The 10 best metros to operate a fab (build-quality only)
- Chicago - 8.21¢/kWh power, suppliers 98, talent 93
- New York–Newark - 9.28¢/kWh power, suppliers 96, talent 92
- Rockford–N.Illinois - 8.35¢/kWh power, suppliers 94, talent 84
- Indianapolis - 8.24¢/kWh power, suppliers 79, talent 97
- Albany - 8.29¢/kWh power, suppliers 86, talent 90
- Philadelphia - 9.96¢/kWh power, suppliers 88, talent 90
- Milwaukee - 8.68¢/kWh power, suppliers 93, talent 80
- Columbus - 7.03¢/kWh power, suppliers 69, talent 98
- Cleveland - 7.03¢/kWh power, suppliers 67, talent 99
- Cincinnati - 7.13¢/kWh power, suppliers 70, talent 95
Ranked purely on operating conditions - supplier ecosystem, engineering talent, and industrial electricity price - not demand. Marked in the accent color on the map. This answers “where could a fab run well and cheaply,” a different question from the demand-gap metros; note recognizable build hubs like Indianapolis, Philadelphia, and Columbus rank high here that aren’t top demand-gaps.

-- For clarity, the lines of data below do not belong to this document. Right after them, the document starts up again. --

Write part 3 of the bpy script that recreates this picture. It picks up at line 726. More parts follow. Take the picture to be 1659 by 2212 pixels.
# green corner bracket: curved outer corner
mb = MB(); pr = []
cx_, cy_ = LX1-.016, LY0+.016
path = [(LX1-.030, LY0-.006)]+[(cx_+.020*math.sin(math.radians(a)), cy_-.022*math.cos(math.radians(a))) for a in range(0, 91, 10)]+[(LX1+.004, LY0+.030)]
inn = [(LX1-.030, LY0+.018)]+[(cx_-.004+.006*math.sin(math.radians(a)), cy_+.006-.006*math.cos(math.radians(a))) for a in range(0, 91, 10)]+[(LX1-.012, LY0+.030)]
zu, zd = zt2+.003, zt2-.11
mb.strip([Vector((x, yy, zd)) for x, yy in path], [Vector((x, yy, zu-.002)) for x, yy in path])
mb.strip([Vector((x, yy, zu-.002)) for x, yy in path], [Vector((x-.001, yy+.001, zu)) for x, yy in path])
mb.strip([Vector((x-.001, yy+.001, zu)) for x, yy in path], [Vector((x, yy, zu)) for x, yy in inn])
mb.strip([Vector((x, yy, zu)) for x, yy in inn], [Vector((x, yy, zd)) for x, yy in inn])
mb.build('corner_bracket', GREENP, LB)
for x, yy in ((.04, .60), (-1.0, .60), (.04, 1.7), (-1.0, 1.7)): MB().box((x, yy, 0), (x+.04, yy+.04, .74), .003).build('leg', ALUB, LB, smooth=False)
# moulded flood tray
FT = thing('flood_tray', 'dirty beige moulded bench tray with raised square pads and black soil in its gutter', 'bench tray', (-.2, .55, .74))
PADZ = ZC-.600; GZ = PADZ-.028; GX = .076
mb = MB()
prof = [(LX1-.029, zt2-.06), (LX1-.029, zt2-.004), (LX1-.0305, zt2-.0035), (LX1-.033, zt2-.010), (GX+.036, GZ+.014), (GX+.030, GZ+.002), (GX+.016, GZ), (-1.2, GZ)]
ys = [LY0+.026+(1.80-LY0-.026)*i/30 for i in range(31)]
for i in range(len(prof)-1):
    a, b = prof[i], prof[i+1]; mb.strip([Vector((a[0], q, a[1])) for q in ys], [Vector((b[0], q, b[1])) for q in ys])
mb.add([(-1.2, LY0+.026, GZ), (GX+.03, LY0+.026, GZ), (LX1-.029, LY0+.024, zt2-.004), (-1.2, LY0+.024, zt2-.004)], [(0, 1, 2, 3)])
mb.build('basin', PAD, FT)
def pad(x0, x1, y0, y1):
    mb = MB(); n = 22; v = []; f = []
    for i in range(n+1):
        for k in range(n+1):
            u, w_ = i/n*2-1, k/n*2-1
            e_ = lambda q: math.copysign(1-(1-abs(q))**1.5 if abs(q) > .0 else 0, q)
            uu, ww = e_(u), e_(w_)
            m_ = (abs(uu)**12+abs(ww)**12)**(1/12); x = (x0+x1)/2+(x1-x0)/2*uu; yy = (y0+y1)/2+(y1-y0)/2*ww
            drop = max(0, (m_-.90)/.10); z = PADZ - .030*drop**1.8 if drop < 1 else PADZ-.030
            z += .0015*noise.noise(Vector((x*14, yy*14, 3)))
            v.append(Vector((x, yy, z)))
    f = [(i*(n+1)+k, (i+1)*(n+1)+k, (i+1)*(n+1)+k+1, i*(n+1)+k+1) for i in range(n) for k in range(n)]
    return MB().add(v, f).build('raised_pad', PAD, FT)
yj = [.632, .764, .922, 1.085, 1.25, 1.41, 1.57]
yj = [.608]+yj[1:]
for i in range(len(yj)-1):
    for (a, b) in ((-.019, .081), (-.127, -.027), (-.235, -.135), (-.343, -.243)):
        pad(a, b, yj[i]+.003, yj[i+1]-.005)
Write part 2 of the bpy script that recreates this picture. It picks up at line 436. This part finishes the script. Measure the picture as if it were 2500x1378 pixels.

The 10 best metros to build - by fab type
Counties pooled into official Census CBSA metros (2023 crosswalk; demand and fab/assembler supply summed across each), ranked for the selected fab type and outlined + striped in the accent color on the map. Two different businesses, opposite siting logic: bare-board fab = wet copper-etching/plating - capital-heavy, needs water + chemical permitting (37 firms nationally); its gap shows where board fabrication is absent. Assembly / EMS = surface-mount - light regulation, mostly talent + space (69 firms); a faster, lower-capital play. Supply uses distance falloff, so shops just outside a metro still count. Robustness: the top tier (Chicago, NY, LA, Minneapolis) is stable across distance constants; using real CBSAs rather than hand-picked anchors pulled Western and Texan metros (LA, Houston, Denver, Dallas, SF) onto the list, correcting an earlier East-Coast skew. Caveats: “none identified nearby” means no fab/assembler matched the name-based classifier within range - read as “no identified cluster,” not a literal zero. Each firm counts once regardless of size, and the five consuming industries are weighted equally; all figures are name-based inference on one directory - directional, not a verified census.